Creating OER

Are you thinking about adapting or creating OER for a course? The following are guides and tools to help you get started. Also check out our posts on Creative Commons, Attribution, and Accessibility for information about open licenses and making sure that the resources you use and create are truly open for all students.

Guides

These guides offer a variety of perspectives and instructions on creating OER. Some guide you through the process of adaptation, others guide you through the process of creating and publishing open textbooks, and one is about involving students in OER creation.

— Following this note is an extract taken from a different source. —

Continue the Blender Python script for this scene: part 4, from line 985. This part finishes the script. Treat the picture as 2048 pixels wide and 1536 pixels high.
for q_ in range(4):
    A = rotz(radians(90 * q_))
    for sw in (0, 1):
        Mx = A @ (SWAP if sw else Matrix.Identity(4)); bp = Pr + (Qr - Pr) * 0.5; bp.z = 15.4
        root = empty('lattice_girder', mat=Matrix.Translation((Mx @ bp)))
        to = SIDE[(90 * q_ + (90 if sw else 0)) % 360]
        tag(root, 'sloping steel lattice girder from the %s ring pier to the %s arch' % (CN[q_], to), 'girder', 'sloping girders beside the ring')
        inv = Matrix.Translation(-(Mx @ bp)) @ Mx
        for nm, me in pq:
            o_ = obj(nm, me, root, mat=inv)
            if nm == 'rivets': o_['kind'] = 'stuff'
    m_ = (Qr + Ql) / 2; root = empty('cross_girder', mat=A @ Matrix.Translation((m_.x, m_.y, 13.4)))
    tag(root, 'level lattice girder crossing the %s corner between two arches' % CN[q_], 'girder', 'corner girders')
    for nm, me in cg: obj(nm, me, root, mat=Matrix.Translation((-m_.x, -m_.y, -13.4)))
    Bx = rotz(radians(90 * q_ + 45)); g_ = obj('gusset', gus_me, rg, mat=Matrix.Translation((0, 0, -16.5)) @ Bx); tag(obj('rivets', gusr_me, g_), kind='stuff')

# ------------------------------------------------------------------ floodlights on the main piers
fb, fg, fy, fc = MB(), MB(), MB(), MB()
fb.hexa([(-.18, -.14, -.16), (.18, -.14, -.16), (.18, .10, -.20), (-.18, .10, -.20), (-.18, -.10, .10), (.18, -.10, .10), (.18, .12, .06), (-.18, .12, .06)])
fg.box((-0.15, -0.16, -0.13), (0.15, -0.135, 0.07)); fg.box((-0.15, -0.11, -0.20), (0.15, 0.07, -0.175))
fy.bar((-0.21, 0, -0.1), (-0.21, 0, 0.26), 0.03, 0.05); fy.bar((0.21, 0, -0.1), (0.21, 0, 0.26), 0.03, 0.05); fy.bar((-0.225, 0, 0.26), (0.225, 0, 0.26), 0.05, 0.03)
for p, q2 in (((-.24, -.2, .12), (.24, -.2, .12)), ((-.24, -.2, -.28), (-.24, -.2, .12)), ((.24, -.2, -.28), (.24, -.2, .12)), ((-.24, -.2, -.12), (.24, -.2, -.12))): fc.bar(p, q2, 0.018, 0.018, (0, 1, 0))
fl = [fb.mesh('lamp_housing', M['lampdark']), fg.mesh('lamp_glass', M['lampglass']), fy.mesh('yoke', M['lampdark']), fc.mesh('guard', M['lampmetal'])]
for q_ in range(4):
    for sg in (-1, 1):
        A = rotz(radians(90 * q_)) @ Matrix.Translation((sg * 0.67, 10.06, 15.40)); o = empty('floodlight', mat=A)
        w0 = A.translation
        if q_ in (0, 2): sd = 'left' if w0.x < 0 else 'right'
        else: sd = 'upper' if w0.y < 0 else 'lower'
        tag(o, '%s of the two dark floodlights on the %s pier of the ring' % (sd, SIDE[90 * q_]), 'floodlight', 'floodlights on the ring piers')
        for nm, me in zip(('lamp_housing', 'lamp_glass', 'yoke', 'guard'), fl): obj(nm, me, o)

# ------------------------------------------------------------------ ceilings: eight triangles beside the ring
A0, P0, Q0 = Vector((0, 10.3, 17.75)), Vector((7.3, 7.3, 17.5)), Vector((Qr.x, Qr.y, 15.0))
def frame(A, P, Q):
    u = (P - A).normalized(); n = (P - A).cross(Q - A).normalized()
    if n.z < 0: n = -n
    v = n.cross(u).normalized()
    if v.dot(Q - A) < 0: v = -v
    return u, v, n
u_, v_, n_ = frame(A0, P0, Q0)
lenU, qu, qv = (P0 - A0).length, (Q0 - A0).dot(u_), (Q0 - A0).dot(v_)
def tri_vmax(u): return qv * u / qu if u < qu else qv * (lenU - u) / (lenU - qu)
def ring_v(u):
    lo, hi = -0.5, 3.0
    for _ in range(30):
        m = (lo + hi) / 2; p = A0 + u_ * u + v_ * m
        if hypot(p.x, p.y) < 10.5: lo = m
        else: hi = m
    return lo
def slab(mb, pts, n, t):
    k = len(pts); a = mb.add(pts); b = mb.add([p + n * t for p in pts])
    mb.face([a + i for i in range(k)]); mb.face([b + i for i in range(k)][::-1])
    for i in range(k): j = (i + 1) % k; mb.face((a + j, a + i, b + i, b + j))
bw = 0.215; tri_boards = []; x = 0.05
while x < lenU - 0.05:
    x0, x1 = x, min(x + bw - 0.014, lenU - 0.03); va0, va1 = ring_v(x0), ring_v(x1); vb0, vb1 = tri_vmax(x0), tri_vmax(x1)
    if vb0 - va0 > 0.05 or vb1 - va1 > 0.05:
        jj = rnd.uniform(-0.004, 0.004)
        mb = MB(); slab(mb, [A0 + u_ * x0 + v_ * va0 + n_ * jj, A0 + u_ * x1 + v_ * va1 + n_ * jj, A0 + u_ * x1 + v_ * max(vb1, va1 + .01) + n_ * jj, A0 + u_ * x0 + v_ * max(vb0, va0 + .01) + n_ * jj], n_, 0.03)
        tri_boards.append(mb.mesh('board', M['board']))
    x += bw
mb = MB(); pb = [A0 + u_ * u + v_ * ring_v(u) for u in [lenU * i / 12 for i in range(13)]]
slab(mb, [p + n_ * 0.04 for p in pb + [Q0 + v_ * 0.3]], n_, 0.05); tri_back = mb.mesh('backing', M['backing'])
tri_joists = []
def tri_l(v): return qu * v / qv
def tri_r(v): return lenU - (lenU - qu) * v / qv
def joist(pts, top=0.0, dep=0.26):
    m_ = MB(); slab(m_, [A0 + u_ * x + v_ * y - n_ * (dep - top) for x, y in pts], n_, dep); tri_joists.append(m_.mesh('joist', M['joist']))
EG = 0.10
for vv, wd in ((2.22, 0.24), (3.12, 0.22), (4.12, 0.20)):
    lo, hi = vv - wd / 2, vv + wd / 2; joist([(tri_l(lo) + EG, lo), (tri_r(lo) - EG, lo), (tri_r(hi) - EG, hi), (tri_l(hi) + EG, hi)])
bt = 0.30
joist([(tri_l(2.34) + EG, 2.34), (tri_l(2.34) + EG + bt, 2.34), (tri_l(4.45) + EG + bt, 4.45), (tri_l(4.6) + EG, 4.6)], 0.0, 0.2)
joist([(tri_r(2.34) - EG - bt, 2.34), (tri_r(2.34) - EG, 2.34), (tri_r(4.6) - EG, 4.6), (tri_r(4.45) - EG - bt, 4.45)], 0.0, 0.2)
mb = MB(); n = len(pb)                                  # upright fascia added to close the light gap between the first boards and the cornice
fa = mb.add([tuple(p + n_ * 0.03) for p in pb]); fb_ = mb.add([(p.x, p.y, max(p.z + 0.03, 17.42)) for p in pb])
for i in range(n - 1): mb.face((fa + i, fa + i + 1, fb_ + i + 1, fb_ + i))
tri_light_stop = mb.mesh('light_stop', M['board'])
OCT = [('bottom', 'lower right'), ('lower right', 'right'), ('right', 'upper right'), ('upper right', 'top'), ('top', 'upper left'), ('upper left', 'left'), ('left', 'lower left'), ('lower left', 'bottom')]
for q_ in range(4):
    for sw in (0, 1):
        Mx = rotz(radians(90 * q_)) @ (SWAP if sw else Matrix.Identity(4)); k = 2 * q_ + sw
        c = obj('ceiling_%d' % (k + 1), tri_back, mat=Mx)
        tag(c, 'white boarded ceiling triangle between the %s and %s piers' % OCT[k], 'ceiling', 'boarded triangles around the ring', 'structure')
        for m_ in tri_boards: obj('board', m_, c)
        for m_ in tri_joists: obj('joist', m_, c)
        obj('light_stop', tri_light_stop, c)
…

  • Adaptation Guide (BCcampus Open Education)
    This guide “is a practical reference about how to customize — or adapt — an open textbook so that it better fits your needs in the classroom and elsewhere. This guide defines the term adaptation and discusses reasons for revising a book, why this is possible with an open textbook, and the challenges involved.”
  • Authoring Open Textbooks
    This guide from the Open Education Network “is for faculty authors, librarians, project managers and others who are involved in the production of open textbooks in higher education and K-12. Content includes a checklist for getting started, publishing program case studies, textbook organization and elements, writing resources and an overview of useful tools.”
  • The OER Starter Kit
    This guide is for instructors new to Open Education and includes information on finding and using OER, open pedagogy, and creating OER. The OER Starter Kit Workbook at Manifold @CUNY is a remix of this text with worksheets you can use for planning.
  • A Guide to Making Open Textbooks with Students
    This handbook from Rebus Community is “for faculty interested in practicing open pedagogy by involving students in the making of open textbooks, ancillary materials, or other Open Educational Resources.”
  • Modifying an Open Textbook: What You Need to Know
    This guide from the Open Education Network is “for faculty, and those who support faculty, who want to modify an open textbook. Step-by-step instructions for importing and editing common open textbook file and platform types are included.”
  • The Open Pedagogy Student Toolkit
    This guide is for students engaged in open pedagogy. It includes definitions of OER and open pedagogy and their purposes, and it discusses student rights and responsibilities as well as Creative Commons licensing.
  • The Rebus Guide to Publishing Open Textbooks (So Far)
    Rebus Community supports the creation of open textbooks and other open educational resources. This guide is Rebus’s “living repository of collective knowledge, written to equip all those who want to publish open textbooks with the resources they need.” The guide is “a book-in-progress,” and the web version will be updated throughout 2022, with updates made to other formats after the revisions are complete.
  • Self-Publishing Guide (BCcampus Open Education)
    This guide “is a reference for individuals or groups wanting to write and self-publish an open textbook. This guide provides details on the preparation, planning, writing, publication, and maintenance of an open textbook.”

Tools

In addition to the tools listed below, see OER Authoring Tools [Google Docs], a guide to different authoring tools compiled by Michele DeSilva, COCC and Amy Hofer, Open Oregon Educational Resources and Tools for Creating OER: Selecting Appropriate Technologies, which “is intended to provide the OER community with a summary of some currently available tools for creating open content.”

  • CUNY Pressbooks
    Pressbooks is an authoring platform built on WordPress. CUNY Pressbooks allows you to create content once and then publish it in a variety of formats: on the web, as a PDF or EPUB, and as various editable files. Click on “Sign Up” and use your CUNY email to get started.
  • H5P
    H5P enables you to create, share, and reuse interactive HTML5 content on your own website.
  • Hypothesis
    Hypothesis is a freely accessible open source web annotation tool.
  • Manifold @CUNY
    “Our Manifold instance serves as a free digital publishing platform for the entire CUNY community, where you can create and share your own scholarship, custom classroom versions of texts and textbooks that are openly licensed or in the public domain, Open Educational Resources (OER), [or] journals, or use Manifold Reading Groups to build your own course reader from materials already available on our instance of Manifold.”
  • Open Author (OER Commons)
    “Open Author helps you build and publish Open Educational Resources for you and for the benefit of educators and learners everywhere.”
  • TED-Ed Lesson builder
    Create lessons using TED Talks or YouTube videos.